§ PROBLEM:
Wherever the word "pixels" appears in a line, extract that line.

§ SUPPLIED INFORMATION:
+---+

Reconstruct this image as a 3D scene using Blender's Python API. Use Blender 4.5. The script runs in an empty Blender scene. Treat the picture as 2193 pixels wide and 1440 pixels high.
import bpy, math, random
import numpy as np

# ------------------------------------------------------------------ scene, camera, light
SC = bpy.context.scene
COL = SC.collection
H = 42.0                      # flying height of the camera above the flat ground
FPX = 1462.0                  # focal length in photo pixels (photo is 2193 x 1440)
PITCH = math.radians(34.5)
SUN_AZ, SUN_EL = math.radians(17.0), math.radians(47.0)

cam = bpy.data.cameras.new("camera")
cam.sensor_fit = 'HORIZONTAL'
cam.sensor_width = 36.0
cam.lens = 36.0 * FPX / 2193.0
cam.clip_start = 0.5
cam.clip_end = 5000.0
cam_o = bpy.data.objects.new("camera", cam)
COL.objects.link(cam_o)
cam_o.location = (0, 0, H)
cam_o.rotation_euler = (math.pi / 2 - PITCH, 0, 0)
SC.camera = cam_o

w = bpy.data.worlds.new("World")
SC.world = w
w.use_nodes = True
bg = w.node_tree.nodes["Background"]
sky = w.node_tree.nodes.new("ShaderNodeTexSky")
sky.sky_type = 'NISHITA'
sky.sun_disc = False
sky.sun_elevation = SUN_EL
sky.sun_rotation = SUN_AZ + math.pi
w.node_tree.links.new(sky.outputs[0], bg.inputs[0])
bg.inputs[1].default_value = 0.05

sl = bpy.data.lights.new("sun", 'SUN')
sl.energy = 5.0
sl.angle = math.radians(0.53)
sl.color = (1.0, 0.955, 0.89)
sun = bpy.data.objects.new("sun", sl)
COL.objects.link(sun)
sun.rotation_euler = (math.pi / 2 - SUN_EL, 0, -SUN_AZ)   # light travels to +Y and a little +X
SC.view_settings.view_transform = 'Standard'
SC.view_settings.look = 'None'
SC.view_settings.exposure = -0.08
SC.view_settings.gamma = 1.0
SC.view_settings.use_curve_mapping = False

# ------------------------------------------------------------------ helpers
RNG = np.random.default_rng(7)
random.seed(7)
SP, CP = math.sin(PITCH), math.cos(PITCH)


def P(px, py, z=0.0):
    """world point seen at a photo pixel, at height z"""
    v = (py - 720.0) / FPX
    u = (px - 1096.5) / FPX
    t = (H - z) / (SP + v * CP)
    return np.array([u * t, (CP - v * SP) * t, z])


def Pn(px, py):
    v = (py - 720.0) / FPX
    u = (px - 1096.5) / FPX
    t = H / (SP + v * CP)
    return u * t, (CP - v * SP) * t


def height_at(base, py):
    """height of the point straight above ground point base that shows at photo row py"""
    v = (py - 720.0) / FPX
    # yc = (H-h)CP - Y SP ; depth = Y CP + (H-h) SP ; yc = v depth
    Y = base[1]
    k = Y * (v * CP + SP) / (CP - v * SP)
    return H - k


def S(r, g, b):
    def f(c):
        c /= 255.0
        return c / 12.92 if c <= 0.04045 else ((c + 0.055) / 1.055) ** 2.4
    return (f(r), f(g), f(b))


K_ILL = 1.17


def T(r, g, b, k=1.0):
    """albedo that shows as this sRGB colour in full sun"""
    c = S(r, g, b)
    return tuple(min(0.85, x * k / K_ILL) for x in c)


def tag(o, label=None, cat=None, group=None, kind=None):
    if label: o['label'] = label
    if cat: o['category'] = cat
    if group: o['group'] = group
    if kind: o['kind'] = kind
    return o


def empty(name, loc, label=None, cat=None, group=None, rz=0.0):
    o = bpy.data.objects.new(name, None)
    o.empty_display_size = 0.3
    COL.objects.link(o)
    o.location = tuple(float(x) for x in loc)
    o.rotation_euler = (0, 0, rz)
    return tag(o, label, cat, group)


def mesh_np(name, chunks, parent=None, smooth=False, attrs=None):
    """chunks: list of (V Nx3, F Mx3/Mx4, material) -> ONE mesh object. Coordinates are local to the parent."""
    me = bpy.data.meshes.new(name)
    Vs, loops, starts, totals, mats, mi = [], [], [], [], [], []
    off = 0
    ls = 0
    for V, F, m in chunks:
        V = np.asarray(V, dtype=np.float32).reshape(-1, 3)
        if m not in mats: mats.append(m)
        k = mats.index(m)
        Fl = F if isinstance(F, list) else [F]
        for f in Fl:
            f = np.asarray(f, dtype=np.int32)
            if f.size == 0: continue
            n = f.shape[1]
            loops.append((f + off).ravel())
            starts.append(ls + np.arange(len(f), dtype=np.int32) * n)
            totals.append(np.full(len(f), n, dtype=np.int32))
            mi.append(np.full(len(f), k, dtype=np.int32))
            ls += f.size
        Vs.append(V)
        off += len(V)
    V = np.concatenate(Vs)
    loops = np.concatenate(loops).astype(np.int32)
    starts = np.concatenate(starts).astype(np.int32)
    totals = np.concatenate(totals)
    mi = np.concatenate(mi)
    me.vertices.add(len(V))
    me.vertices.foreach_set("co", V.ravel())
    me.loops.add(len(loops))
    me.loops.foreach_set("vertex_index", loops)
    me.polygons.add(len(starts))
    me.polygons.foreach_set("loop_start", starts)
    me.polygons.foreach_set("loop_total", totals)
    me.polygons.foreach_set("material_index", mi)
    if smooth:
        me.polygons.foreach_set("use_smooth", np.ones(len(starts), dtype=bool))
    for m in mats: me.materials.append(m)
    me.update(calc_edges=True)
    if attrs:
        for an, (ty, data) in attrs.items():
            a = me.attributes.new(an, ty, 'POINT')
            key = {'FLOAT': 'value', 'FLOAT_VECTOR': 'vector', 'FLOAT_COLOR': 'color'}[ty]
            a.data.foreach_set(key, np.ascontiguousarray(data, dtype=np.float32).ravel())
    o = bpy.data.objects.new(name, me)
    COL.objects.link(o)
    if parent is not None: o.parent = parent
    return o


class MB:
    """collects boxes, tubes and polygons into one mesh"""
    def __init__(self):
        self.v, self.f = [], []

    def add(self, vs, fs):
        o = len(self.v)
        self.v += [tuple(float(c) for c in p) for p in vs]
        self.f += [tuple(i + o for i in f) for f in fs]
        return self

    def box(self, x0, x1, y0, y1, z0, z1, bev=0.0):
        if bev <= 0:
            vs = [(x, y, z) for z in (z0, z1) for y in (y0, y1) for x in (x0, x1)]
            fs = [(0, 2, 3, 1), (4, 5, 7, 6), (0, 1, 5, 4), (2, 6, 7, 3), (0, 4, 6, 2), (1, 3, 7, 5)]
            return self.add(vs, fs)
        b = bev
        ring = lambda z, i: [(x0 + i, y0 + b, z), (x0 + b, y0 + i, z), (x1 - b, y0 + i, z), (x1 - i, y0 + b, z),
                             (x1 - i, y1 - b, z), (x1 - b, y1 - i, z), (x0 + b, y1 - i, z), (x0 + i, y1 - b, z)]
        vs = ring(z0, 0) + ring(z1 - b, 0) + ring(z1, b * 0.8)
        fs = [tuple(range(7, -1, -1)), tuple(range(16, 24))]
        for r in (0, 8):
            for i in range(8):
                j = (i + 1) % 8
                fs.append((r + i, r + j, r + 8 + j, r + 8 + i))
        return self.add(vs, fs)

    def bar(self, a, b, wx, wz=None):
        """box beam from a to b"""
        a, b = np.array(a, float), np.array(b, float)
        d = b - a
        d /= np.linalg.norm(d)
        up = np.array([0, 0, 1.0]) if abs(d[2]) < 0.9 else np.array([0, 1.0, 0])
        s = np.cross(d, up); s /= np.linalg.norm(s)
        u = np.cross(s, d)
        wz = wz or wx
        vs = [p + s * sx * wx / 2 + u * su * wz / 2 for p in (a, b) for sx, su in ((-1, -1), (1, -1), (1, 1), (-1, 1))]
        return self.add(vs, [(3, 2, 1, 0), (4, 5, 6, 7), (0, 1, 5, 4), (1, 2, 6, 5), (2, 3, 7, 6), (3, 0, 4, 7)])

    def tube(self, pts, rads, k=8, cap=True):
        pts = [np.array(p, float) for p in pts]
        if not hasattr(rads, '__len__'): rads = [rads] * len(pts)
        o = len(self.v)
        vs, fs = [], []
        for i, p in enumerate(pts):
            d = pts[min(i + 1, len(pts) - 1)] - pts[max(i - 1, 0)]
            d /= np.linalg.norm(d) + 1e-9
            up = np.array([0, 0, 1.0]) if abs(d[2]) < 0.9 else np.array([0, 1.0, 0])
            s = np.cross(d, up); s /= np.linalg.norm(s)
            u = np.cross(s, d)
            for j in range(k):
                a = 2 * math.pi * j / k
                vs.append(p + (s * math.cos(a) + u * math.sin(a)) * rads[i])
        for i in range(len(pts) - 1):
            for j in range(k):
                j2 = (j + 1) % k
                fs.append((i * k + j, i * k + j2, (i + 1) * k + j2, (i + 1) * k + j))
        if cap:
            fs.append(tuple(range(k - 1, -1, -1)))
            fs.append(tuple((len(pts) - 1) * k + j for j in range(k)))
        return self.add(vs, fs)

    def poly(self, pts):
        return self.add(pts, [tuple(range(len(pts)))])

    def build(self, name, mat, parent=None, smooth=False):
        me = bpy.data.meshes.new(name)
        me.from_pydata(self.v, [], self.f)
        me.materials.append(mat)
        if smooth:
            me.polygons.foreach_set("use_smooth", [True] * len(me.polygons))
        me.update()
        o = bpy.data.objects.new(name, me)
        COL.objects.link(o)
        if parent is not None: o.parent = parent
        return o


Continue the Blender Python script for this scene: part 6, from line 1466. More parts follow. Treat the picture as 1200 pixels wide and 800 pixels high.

+---+

§ THE RESPONSE:
Reconstruct this image as a 3D scene using Blender's Python API. Use Blender 4.5. The script runs in an empty Blender scene. Treat the picture as 2193 pixels wide and 1440 pixels high.
FPX = 1462.0                  # focal length in photo pixels (photo is 2193 x 1440)
Continue the Blender Python script for this scene: part 6, from line 1466. More parts follow. Treat the picture as 1200 pixels wide and 800 pixels high.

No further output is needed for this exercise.